The National Preservation Conference in Buffalo reminded us that our community has tremendous historical and architectural resources that can bring great opportunity.

The Lafayette joins 15 other historic tax credit projects in Buffalo since 2001 — including the Guaranty Building and the Electric Tower — that have created approximately 1,500 jobs, $65 million in household income, thousands of square feet of commercial space and hundreds of apartments.

And the federal historic tax credit program does not just catalyze investment in Buffalo and Western New York, it has a nationwide impact. In the 30-plus years since its inception, the federal historic tax credit has stimulated 2.2 million jobs and $100 billion in private investment while saving 38,000 historic properties.

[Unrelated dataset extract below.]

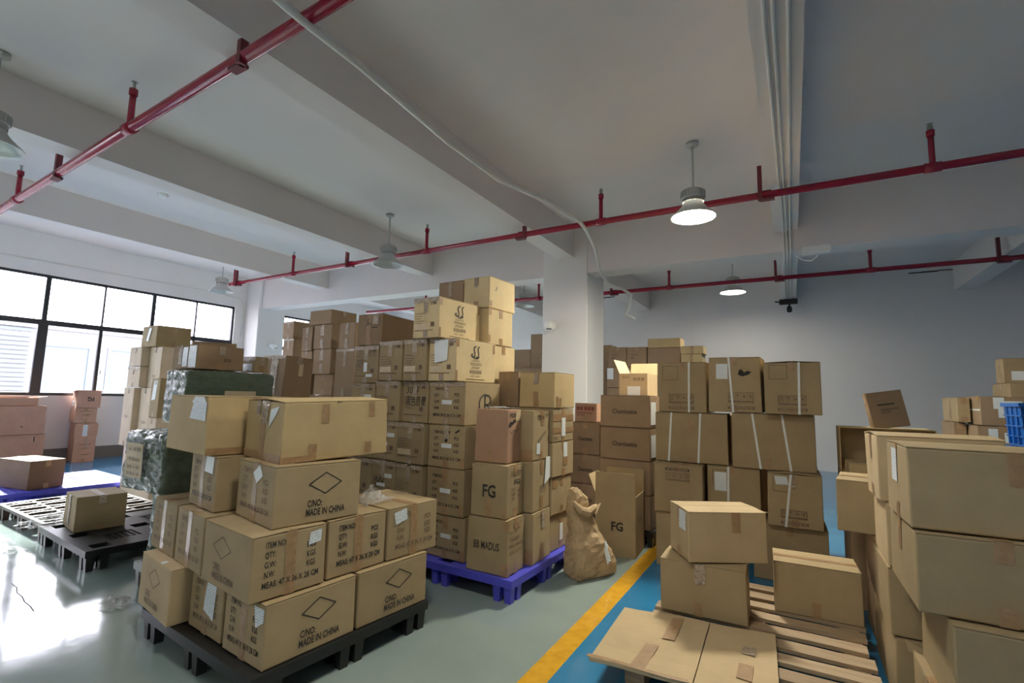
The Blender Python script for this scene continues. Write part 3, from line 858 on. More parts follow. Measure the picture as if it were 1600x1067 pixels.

The tax credit attracts private development dollars at a rate of $5 for every $1 of tax credits. Over the last 10 years, even amidst significant economic distress, historic tax credit projects had a 99 percent success rate. Equally important, the federal credit is a proven incentive that more than pays for itself.

Since its inception, the program has cost the U.S. Treasury $19.2 billion but its completed projects have generated $24.4 billion in federal taxes.

We need to make sure this program continues because our work is far from done in fulfilling our community's considerable potential. I've joined my colleagues on both sides of the aisle in support of federal legislation (H.R. 2479) that would protect the federal historic tax credit, while also expanding it to work better in all types of settings.

I will continue to fight, especially as we celebrate the success of projects like the Hotel @ the Lafayette that have been completed because of it.?

Brian Higgins, D-Buffalo, represents New York's 27th Congressional District.